As of January, about two-thirds, or 82, of the 123 people recruited for the Boston program have found jobs as home health aides, drivers, security guards, and food prep workers.

Statewide, participating agencies enrolled 506 formerly homeless parents in the Secure Jobs program from a pool of 5,400 Massachusetts families receiving rental subsidies through a temporary state program known as HomeBase, created to quickly move Massachusetts families out of emergency shelters and into their own apartments. Of those enrolled, 315, or more than 60 percent, had been placed in jobs as of January.

One of them was Tashea Coles, a 23-year-old mother of two. After spending some 18 months in a motel in Waltham used to house homeless families, she received housing subsidies through Metropolitan Boston Housing Partnership, which allowed her to get an apartment in Boston. The housing partnership referred her to Secure Jobs at JVS, which helped her land a job as a security guard at a building in downtown Boston.

The job is part time, but, she said, it is a start toward full-time work and better paying jobs. The biggest benefit of the program, Coles said, is the support from JVS, which is still checking on her months after she started her job.

"They motivated me, they helped me get back into wanting to work, they got my confidence up," she said. "People not forgetting about you, that’s what makes it better, the constant not forgetting."

The “constant not forgetting”—truly, relationships matter. Networks create a shared desire to solve a problem rather than simply building a single organization. This seems to be the case with Secure Jobs, and the results are looking good.

In a recent article here, I quoted Seattle Union Gospel Mission executive director Jeff Lilley, who told a conference of Washington State conservatives that “homelessness is not a resources issue. It is a relationships issue.” That isn’t to say that resources are irrelevant. But resources will go the furthest when they can leverage the most powerful thing of all: relationships. For too long in the charitable world, relationships have been the means to the end of accumulating dollars. Could it be that that we have it backwards? Instead, giving should be the means to the end of relationships. That includes the relationships among organizations themselves.
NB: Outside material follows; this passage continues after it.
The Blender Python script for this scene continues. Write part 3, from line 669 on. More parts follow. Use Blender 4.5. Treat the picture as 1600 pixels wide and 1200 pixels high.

Networks have long been important in the philanthropic world. It was 101 years ago that the Community Chest model of coordinated fundraising was born in Cleveland, Ohio. This gave rise to the many Community Foundations and United Way organizations we know today.
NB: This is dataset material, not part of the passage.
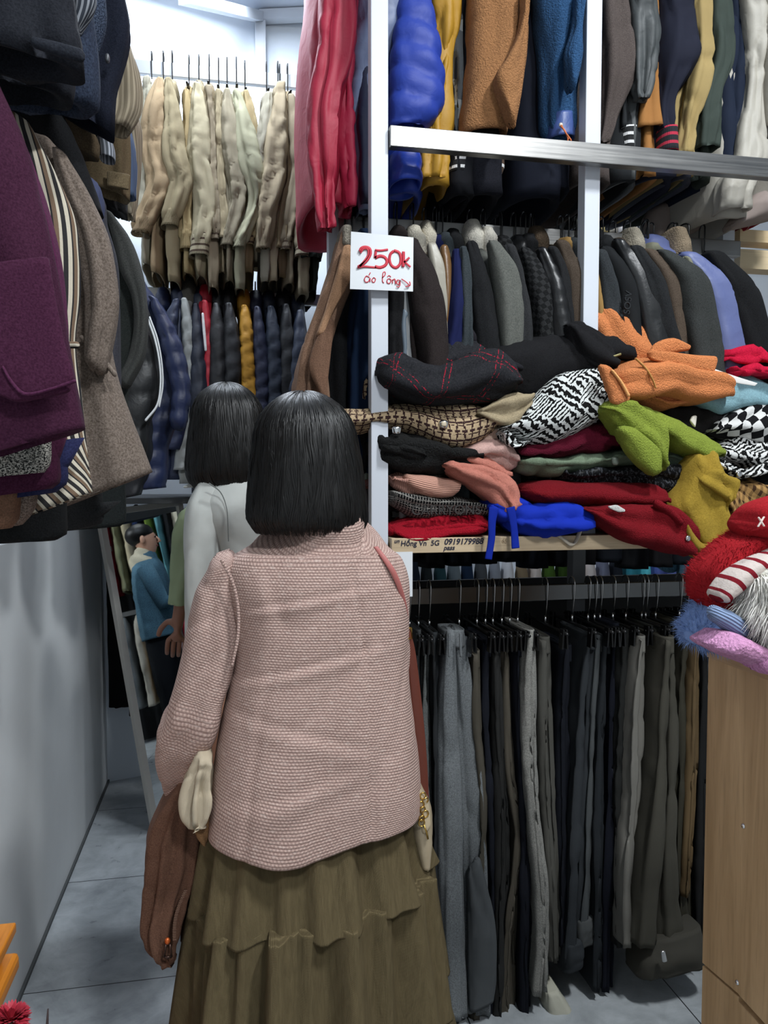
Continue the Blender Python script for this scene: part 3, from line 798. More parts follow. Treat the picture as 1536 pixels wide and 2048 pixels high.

Recipient organizations have been slower to join networks. Organizations of all shapes and sizes—for-profit, nonprofit, and public—are infamously jealous of resources for themselves, unlikely to share or collaborate with others if it would pose the slightest risk to one’s budget or credit for the job well done. That’s understandable. But philanthropists have done little to break down barriers between organizations.

Today that’s changing with efforts like the Fireman Foundation’s. And a new generation of social entrepreneurs are motivated more by problem-solving than they are by institution-building, and they’re building networks to solve problems.

When nonprofits work together rather than apart, they save each other resources. Rather than duplicating efforts, they recognize strengths and create a division of labor. This should be a welcome development for innovative civic leaders who want to solve problems, for foundation directors sorting through grant applications, and for average Americans who get fundraising letters from multiple organizations with substantially overlapping missions.

While organizations will always be with us, they need not always exist in isolation. Strategic and wise philanthropists will motivate them to get together and maximize their impact on the people and causes they serve. They will bring the charitable sector into the twenty-first century by sponsoring networks, not just organizations.


1 thought on “Networks: The future of the charitable sector”

  1. Thanks for the mention and what a great application of network principles.